Take the data below and extract the lines from the one with "Write the bpy" to the one with "return CX + (x-356.0)*(Y*cs+z*sn)/F", inclusive, exactly as written.
= = = = =
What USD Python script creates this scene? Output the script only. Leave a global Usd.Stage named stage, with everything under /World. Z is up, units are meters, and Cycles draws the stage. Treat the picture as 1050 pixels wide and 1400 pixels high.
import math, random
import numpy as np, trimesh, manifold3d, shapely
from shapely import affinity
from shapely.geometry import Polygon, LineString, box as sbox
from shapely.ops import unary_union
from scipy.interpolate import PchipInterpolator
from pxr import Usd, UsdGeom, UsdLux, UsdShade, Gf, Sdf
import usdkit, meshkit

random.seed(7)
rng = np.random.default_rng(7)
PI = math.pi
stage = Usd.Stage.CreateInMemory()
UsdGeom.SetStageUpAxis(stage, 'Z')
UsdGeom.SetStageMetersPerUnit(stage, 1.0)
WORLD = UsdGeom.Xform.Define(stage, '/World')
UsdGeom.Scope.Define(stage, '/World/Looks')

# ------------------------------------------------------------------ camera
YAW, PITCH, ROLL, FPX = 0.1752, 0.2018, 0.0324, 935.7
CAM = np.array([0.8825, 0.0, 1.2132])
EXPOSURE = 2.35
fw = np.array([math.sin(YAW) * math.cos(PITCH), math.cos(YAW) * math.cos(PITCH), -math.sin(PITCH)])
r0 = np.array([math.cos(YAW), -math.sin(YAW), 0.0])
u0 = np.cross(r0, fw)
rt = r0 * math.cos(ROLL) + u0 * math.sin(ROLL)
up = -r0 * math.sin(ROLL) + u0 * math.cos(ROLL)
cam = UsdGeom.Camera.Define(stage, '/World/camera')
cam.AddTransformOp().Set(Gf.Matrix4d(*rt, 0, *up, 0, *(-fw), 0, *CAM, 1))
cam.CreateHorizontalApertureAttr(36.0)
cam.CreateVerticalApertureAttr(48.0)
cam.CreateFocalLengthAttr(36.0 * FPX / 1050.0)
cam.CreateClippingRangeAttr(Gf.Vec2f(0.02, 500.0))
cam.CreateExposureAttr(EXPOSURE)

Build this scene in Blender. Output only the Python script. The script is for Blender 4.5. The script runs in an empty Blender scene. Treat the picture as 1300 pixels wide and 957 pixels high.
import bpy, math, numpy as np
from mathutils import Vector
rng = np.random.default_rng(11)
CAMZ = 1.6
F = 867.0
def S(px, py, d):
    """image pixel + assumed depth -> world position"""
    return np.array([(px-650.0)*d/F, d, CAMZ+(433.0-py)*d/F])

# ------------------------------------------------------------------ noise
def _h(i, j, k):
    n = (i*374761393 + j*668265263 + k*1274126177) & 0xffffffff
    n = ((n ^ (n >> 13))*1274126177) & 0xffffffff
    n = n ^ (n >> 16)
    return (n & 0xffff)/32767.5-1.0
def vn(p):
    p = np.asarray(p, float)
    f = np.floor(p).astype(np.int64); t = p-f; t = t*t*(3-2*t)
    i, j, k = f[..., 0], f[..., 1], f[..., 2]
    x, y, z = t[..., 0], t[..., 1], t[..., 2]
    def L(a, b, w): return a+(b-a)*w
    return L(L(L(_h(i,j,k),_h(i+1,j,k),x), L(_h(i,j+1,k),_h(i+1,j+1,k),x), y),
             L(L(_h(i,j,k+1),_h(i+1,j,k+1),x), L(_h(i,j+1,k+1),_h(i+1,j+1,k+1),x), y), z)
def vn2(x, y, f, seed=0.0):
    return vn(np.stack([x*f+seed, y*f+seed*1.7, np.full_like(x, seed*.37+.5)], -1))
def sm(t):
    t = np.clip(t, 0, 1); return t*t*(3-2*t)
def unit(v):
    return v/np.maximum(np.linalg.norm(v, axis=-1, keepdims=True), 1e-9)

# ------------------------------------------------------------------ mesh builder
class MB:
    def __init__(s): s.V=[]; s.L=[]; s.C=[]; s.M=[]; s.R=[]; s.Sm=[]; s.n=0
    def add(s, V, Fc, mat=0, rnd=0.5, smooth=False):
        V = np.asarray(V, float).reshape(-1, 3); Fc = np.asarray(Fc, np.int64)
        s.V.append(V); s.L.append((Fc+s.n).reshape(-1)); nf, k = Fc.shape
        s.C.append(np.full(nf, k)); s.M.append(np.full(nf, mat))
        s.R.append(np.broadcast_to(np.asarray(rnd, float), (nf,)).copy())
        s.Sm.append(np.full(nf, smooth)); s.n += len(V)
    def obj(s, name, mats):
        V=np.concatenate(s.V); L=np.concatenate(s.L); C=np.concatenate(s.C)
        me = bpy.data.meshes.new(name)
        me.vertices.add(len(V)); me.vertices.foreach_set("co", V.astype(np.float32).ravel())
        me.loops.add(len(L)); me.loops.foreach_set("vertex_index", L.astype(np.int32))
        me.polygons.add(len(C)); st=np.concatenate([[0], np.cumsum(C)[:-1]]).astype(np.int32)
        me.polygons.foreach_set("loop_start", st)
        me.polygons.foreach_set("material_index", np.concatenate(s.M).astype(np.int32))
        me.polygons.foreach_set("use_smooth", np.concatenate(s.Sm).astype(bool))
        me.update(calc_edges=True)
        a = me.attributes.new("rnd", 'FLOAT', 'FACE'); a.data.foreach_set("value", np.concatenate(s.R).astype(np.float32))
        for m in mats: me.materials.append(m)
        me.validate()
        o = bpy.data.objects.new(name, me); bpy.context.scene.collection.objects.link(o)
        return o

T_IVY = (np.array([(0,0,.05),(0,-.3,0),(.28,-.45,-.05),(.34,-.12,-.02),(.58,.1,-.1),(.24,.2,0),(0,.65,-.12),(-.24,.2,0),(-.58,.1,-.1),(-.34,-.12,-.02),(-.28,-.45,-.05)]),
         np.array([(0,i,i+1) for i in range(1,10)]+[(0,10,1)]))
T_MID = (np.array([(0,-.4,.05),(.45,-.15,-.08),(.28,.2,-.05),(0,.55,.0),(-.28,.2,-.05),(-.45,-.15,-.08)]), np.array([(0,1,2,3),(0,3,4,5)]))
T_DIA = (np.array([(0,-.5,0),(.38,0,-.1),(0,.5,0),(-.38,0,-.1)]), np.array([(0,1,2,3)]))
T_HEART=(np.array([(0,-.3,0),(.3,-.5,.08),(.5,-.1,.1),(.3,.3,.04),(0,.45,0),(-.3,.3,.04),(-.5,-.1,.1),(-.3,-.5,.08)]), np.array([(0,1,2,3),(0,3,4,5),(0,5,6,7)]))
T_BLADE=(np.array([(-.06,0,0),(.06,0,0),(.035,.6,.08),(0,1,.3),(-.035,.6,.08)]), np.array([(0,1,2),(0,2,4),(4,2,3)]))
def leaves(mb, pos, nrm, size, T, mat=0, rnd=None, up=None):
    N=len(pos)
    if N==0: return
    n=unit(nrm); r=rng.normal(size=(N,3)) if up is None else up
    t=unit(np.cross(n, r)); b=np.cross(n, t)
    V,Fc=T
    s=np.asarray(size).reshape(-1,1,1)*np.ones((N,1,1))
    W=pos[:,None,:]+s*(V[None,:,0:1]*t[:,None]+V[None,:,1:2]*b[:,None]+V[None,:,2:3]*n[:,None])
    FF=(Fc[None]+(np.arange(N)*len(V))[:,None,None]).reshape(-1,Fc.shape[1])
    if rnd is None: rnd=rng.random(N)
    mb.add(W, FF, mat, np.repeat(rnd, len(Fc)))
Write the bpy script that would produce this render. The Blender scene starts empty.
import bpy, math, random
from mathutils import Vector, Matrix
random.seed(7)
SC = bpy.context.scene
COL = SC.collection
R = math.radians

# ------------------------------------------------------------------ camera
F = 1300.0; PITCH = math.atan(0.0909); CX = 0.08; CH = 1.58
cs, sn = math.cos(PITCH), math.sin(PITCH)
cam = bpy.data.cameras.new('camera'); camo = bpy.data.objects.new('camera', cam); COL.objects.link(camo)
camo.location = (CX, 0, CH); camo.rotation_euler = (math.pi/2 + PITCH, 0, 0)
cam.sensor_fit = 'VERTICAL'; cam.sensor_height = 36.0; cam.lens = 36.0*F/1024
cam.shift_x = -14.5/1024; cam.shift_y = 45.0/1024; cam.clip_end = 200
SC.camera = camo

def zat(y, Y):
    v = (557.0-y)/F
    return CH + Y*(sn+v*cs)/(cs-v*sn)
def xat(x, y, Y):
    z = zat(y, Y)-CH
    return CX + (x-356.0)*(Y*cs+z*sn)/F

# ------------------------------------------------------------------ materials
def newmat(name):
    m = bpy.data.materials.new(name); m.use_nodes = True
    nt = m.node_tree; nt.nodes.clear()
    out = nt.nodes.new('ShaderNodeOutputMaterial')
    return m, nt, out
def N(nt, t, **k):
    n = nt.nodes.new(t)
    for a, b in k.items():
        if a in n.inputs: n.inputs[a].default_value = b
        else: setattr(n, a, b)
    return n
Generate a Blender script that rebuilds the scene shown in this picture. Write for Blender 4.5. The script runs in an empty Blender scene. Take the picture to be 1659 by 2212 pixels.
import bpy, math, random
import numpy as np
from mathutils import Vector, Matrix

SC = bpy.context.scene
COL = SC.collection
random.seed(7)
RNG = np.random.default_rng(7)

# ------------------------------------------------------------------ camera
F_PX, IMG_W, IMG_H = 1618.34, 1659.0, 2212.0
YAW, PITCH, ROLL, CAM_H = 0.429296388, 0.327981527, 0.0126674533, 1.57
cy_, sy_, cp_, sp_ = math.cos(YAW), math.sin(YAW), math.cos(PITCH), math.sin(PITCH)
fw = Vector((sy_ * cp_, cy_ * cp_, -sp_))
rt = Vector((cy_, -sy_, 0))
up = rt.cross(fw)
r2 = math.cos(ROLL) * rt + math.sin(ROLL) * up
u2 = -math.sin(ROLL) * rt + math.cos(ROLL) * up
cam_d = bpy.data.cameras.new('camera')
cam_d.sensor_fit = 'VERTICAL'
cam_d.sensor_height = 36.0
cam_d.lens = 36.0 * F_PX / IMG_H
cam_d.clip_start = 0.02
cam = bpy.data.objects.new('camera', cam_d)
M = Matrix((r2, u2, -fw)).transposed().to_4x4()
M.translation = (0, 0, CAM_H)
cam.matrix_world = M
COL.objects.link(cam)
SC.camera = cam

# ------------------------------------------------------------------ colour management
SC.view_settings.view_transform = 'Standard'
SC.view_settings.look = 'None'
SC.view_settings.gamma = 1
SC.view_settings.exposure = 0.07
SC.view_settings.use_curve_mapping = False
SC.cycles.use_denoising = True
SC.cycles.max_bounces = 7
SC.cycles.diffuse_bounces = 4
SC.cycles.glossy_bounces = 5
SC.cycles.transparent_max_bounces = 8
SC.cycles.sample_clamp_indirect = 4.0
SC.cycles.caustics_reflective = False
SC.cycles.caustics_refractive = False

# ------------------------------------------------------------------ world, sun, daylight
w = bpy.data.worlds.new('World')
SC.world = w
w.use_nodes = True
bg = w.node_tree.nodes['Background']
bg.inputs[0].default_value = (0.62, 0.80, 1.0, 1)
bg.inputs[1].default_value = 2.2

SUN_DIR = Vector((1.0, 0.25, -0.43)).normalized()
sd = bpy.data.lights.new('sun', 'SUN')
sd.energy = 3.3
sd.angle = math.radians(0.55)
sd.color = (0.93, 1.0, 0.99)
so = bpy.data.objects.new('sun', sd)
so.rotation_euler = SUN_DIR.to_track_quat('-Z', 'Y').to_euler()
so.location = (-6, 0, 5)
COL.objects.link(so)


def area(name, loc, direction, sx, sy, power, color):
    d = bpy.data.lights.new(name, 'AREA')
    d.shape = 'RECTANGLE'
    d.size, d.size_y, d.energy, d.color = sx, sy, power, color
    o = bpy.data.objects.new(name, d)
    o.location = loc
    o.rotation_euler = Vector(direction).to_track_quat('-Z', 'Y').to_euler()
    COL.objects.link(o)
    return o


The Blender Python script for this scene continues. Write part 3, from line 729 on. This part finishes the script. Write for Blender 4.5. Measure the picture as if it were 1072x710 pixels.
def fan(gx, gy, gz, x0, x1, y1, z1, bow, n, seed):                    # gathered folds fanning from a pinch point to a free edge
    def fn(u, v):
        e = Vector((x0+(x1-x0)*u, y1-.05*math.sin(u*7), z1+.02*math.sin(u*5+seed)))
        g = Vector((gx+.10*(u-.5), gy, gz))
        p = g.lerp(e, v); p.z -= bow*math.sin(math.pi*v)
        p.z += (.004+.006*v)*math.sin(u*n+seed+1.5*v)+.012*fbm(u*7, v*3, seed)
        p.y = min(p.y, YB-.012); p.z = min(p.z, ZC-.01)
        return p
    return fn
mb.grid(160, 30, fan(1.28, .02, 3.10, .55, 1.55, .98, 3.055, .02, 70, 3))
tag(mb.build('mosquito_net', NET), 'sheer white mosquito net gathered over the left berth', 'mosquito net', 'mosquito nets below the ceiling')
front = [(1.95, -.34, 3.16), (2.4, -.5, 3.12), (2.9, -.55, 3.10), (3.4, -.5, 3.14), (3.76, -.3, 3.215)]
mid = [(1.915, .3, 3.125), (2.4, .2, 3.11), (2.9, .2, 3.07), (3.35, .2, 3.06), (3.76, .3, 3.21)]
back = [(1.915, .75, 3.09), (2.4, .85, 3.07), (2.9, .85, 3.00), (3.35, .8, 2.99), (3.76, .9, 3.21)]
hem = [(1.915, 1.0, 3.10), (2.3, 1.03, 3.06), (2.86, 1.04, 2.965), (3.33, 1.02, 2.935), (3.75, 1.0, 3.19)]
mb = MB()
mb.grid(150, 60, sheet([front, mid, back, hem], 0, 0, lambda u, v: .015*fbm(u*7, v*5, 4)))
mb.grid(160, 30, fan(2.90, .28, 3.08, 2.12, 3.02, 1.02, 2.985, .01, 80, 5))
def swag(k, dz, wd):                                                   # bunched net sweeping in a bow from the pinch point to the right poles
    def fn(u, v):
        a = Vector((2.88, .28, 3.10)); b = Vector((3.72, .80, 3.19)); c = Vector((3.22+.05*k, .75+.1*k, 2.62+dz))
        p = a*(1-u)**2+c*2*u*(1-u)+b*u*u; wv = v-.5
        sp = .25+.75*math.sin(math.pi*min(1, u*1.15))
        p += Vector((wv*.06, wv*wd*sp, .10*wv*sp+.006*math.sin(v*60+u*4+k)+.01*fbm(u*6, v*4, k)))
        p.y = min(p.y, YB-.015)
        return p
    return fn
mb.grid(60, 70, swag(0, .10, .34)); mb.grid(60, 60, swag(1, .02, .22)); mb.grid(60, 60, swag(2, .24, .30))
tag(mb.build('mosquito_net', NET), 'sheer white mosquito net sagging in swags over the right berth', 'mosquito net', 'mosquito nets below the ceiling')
= = = = =
EXERCISE RESULT -
Write the bpy script that would produce this render. The Blender scene starts empty.
import bpy, math, random
from mathutils import Vector, Matrix
random.seed(7)
SC = bpy.context.scene
COL = SC.collection
R = math.radians

# ------------------------------------------------------------------ camera
F = 1300.0; PITCH = math.atan(0.0909); CX = 0.08; CH = 1.58
cs, sn = math.cos(PITCH), math.sin(PITCH)
cam = bpy.data.cameras.new('camera'); camo = bpy.data.objects.new('camera', cam); COL.objects.link(camo)
camo.location = (CX, 0, CH); camo.rotation_euler = (math.pi/2 + PITCH, 0, 0)
cam.sensor_fit = 'VERTICAL'; cam.sensor_height = 36.0; cam.lens = 36.0*F/1024
cam.shift_x = -14.5/1024; cam.shift_y = 45.0/1024; cam.clip_end = 200
SC.camera = camo

def zat(y, Y):
    v = (557.0-y)/F
    return CH + Y*(sn+v*cs)/(cs-v*sn)
def xat(x, y, Y):
    z = zat(y, Y)-CH
    return CX + (x-356.0)*(Y*cs+z*sn)/F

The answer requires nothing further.